INCOTERMS – Which ones are prohibited in Brazil?

Finally, a last question would be: Are there any forbidden INCOTERMS in Brazil? Yes, there are! And they depend on the kind of shipment chosen.

The DDP – Delivered Duty Paid – is the INCOTERM that cannot be used in the formal process for Brazilian importation. According to the legislation, it is not possible for a foreign company to pay taxes and duties in the Brazilian territory, so there is no possibility that the exporter performs a formal shipment by air, land or sea with the cargo already cleared at the place of destination.

The only way to opt for this INCOTERM is importing via courier, performing an informal clearance.

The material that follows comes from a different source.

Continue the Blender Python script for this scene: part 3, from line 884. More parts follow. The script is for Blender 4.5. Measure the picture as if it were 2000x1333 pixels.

In other words, the exporter hires an air transport company that, then, issues the billing with all costs paid up to the arrival of the cargo at the importer’s premises, so the exporter pays the air billing, and the airline pays the taxes in Brazil once the goods arrive at customs. 

When opting for the DDP INCOTERM, a simplified modality of taxes payment will be applied, then the NCM (Mercosur Common Nomenclature) will not be considered, but the value of transport will be considered, with the insurance payment added to the value of the goods, which can significantly increase the cost of the product for the Brazilian importer. 


So, be careful with the INCOTERM choice. Surely no importer would like to have problems with their cargo due to negotiations that did not respect the international terms.